Siempre Don Juan

Siempre Don Juan

Protagonista estelar, ocupó aquellos días de esperanza y dolor, de asombro y entusiasmo, después de tres décadas infames. Desde su arribo fue perseguido por la intolerancia. Llegó y comenzó a deletrear miserias, a nombrar desigualdades, a construir con palabras un camino distinto. Reconocía parentescos, identificaba vínculos, gracias a esos recuerdos necios que atenúan la desolación del exilio. Rechazó el odio y lamentó que “a tiempo no hubiera aparecido una mano que colocara sobre las heridas del pueblo el bálsamo del amor, el bálsamo de la convivencia, el bálsamo de la democracia, el bálsamo de las libertades populares…” (J. Bosch 20.10.1961).
Portador de un discurso redentor desconocido, expuesto con lucidez, sin fanfarria. Pero era temprano, equivocó el tiempo. Porque todavía, los hijos de machepa no debían saber su origen y los tutumpotes tenían que continuar disfrutando sus privilegios. Porque la ignorancia era un designio y la posibilidad de enmendarla una afrenta. Porque a los políticos les bastaba conservar un poder depredador, apto para conculcar derechos y perseguir cualquier asomo de disensión.
Imponente, elegante, conversador exquisito. Austero, sin más ostentación que el talento, paseó por los parajes nacionales su propuesta. Sorteó peligros, desoyó adversarios inicuos, propaladores de infamias, relatores de audacias e infracciones jamás cometidas. Mi infancia lo vio encima de una mecedora puertoplateña. Crecí con el recuerdo de sus manos y su cariño en la memoria y el tiempo fortaleció la amistad.
Incólume hasta en el momento de la traición y la asonada. Frente al riesgo presentido o provocado, Don Juan supo que era mejor preservarse y no perecer. Quizás la ilusión y el compromiso del retorno le impidieron evaluar las consecuencias del atrevimiento. Su triunfo en las elecciones de diciembre -1962- fue imperdonable. Todos a una gestaron el plan. Grupos dispersos unieron sus apetencias para la hazaña vergonzante. Entonces dijo: “Ni vivos ni muertos, ni en el poder ni en la calle, se logrará de nosotros que cambiemos nuestra conducta. Nos hemos opuesto y nos opondremos siempre a los privilegios, al robo, a la persecución, a la tortura. Creemos en la libertad, en la dignidad y en el derecho del pueblo dominicano a vivir y a desarrollar su democracia con libertades humanas pero también con justicia social.”
Manuel del Cabral aseveró, refiriéndose al amigo presidente: “Con la libertad que les dio a sus enemigos le quitaron la suya…”. Navegó con destino incierto, después del golpe de Estado.

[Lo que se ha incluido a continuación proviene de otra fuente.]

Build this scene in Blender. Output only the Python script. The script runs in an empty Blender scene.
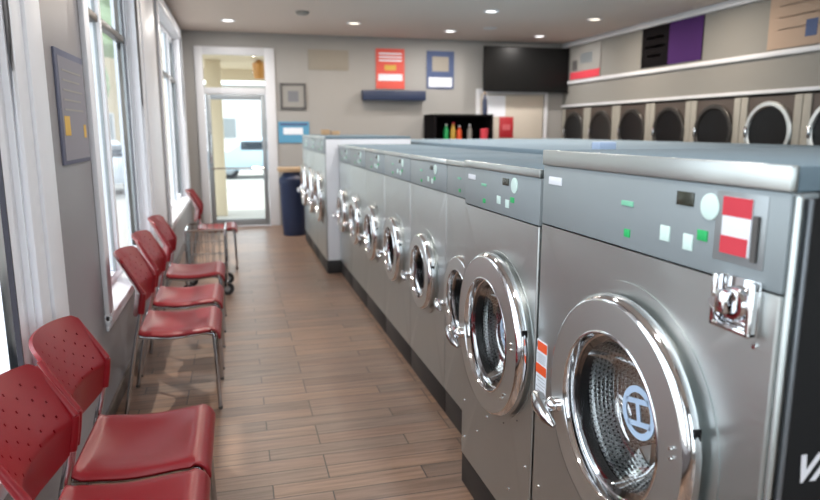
import bpy, bmesh, math, random
from mathutils import Vector, Matrix
random.seed(7)
K = 1.172                      # every length below is multiplied by K when it is linked
C = bpy.context.scene.collection
PI = math.pi
H = 1.28

# ------------------------------------------------------------------ camera
FPX, VX, VY = 650.0, 235.0, 130.0
pit = math.atan((250-VY)/FPX)
psi = math.atan((410-VX)*math.cos(pit)/FPX)
fw = Vector((math.sin(psi)*math.cos(pit), math.cos(psi)*math.cos(pit), -math.sin(pit)))
cd = bpy.data.cameras.new('camera')
cam = bpy.data.objects.new('camera', cd)
C.objects.link(cam)
cam.location = (0, 0, H*K)
cam.rotation_euler = fw.to_track_quat('-Z', 'Y').to_euler()
cd.sensor_width = 36.0
cd.lens = 36.0*FPX/820.0
cd.clip_start = 0.03
cd.dof.use_dof = True
cd.dof.focus_distance = 1.75*K
cd.dof.aperture_fstop = (cd.lens/1000.0)/0.0115
bpy.context.scene.camera = cam

# ------------------------------------------------------------------ world, sun, exposure
w = bpy.data.worlds.new('World'); bpy.context.scene.world = w
w.use_nodes = True
nt = w.node_tree; nt.nodes.clear()
wo = nt.nodes.new('ShaderNodeOutputWorld'); bg = nt.nodes.new('ShaderNodeBackground')
sk = nt.nodes.new('ShaderNodeTexSky'); sk.sky_type = 'HOSEK_WILKIE'; sk.turbidity = 5
sk.sun_direction = Vector((-0.5, 0.6, 0.75)).normalized(); sk.ground_albedo = 0.5
mx = nt.nodes.new('ShaderNodeMixRGB'); mx.inputs[0].default_value = 0.78
mx.inputs[2].default_value = (0.86, 0.93, 1.0, 1)
nt.links.new(sk.outputs[0], mx.inputs[1]); nt.links.new(mx.outputs[0], bg.inputs[0])
bg.inputs[1].default_value = 3.6
nt.links.new(bg.outputs[0], wo.inputs[0])

sd = bpy.data.lights.new('sun', 'SUN'); sd.energy = 3.0; sd.angle = 0.02; sd.color = (1, .95, .86)
so = bpy.data.objects.new('sun', sd); C.objects.link(so)
so.rotation_euler = Vector((0.30, -0.45, -1.0)).to_track_quat('-Z', 'Y').to_euler()

vs = bpy.context.scene.view_settings
bpy.context.scene.display_settings.display_device = 'sRGB'
vs.view_transform = 'Standard'; vs.look = 'None'; vs.gamma = 1.0; vs.use_curve_mapping = False
vs.exposure = 0.35

# ------------------------------------------------------------------ materials
def s2l(c):
    return tuple((x/12.92 if x <= .04045 else ((x+.055)/1.055)**2.4) for x in c)
def rgb(r, g, b): return s2l((r/255, g/255, b/255)) + (1,)
def mat(name, col, rough=.5, metal=0., emit=None, es=1., noise=None, bump=None, spec=None, coat=0, stretch=(1,1,1)):
    m = bpy.data.materials.new(name); m.use_nodes = True
    n = m.node_tree; b = n.nodes['Principled BSDF']
    b.inputs['Base Color'].default_value = col
    b.inputs['Roughness'].default_value = rough; b.inputs['Metallic'].default_value = metal
    if spec is not None: b.inputs['Specular IOR Level'].default_value = spec
    if coat: b.inputs['Coat Weight'].default_value = coat; b.inputs['Coat Roughness'].default_value = .15
    if emit: b.inputs['Emission Color'].default_value = emit; b.inputs['Emission Strength'].default_value = es
    if noise or bump:
        tc = n.nodes.new('ShaderNodeTexCoord'); mp = n.nodes.new('ShaderNodeMapping')
        mp.inputs['Scale'].default_value = stretch
        n.links.new(tc.outputs['Object'], mp.inputs[0])
    if noise:
        sc, amt = noise
        t = n.nodes.new('ShaderNodeTexNoise'); t.inputs['Scale'].default_value = sc; t.inputs['Detail'].default_value = 5
        n.links.new(mp.outputs[0], t.inputs[0])
        r = n.nodes.new('ShaderNodeMixRGB'); r.inputs[1].default_value = tuple(c*(1-amt) for c in col[:3])+(1,)
        r.inputs[2].default_value = tuple(min(1, c*(1+amt)) for c in col[:3])+(1,)
        n.links.new(t.outputs[0], r.inputs[0]); n.links.new(r.outputs[0], b.inputs['Base Color'])
    if bump:
        sc, st = bump
        t = n.nodes.new('ShaderNodeTexNoise'); t.inputs['Scale'].default_value = sc
        n.links.new(mp.outputs[0], t.inputs[0])
        bp = n.nodes.new('ShaderNodeBump'); bp.inputs['Strength'].default_value = st; bp.inputs['Distance'].default_value = .01
        n.links.new(t.outputs[0], bp.inputs['Height']); n.links.new(bp.outputs[0], b.inputs['Normal'])
    return m
def glassmat(name, tint=(1,1,1,1), rough=0.0, amount=.12, ior=1.45):
    m = bpy.data.materials.new(name); m.use_nodes = True
    n = m.node_tree; n.nodes.clear()
    o = n.nodes.new('ShaderNodeOutputMaterial'); t = n.nodes.new('ShaderNodeBsdfTransparent'); g = n.nodes.new('ShaderNodeBsdfGlossy')
    t.inputs[0].default_value = tint; g.inputs['Roughness'].default_value = rough
    f = n.nodes.new('ShaderNodeFresnel'); f.inputs[0].default_value = ior
    a = n.nodes.new('ShaderNodeMath'); a.operation = 'MULTIPLY'; a.inputs[1].default_value = amount/.12
    a.use_clamp = True
    x = n.nodes.new('ShaderNodeMixShader')
    n.links.new(f.outputs[0], a.inputs[0]); n.links.new(a.outputs[0], x.inputs[0])
    n.links.new(t.outputs[0], x.inputs[1]); n.links.new(g.outputs[0], x.inputs[2]); n.links.new(x.outputs[0], o.inputs[0])
    return m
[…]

La alfombra de muertos y mezquindades, las complacencias y las cobardías, acompañaron su segundo retorno. Comenzó otra historia. Unos, lo esperaban doblegados, otros, defendiendo convicciones y dispuestos a seguir.
Maestro del cuento hispanoamericano, enjundioso analista, ensayista estupendo, fundador de dos partidos, autodidacta erudito, artista sacrificado en el cuerpo de un político, Don Juan, actuó como aún no ha actuado ningún hombre público dominicano. Sin pretender la subversión, su autenticidad fue provocadora. Hablaba de amores y desamores, disfrutaba el teatro, asistía al cine, a las exposiciones de pinturas. Confesaba su afición por el café y el cigarrillo, disfrutaba el mar, exaltaba la belleza, seducía. Compartía con escritores sin nombradía, leía sus palotes y comentaba las osadías literarias de imberbes creadores. Sorprendía con una llamada telefónica para preguntar ¿cómo estás? Su vida tuvo como demarcación la ética, por eso no cupo en el Palacio Nacional. Algunos congéneres prefirieron usar en su contra el dicterio, algunos protegidos recurrieron a la vileza cuando su cerebro se desgastaba. Decidieron privarlo de afectos incondicionales, imponiéndole lealtades de vodevil. Pertinente es parafrasear lo escrito, antes de la distorsión y el olvido. Con su terquedad y arrebatos, su ternura y rencores, sus historias repetidas y encantadoras, sus caprichos, su insospechada solidaridad y atinada indiferencia. Con su rigor y capacidad de trabajo, sus elucubraciones y desapegos afectivos, Juan Emilio Bosch Gaviño dejó una impronta insuperable, más allá del mísero quehacer político vernáculo. Regatearle homenajes poco importa. Ahora Don Juan no depende de nadie, es absolutamente libre. Habita el predio de la inmortalidad.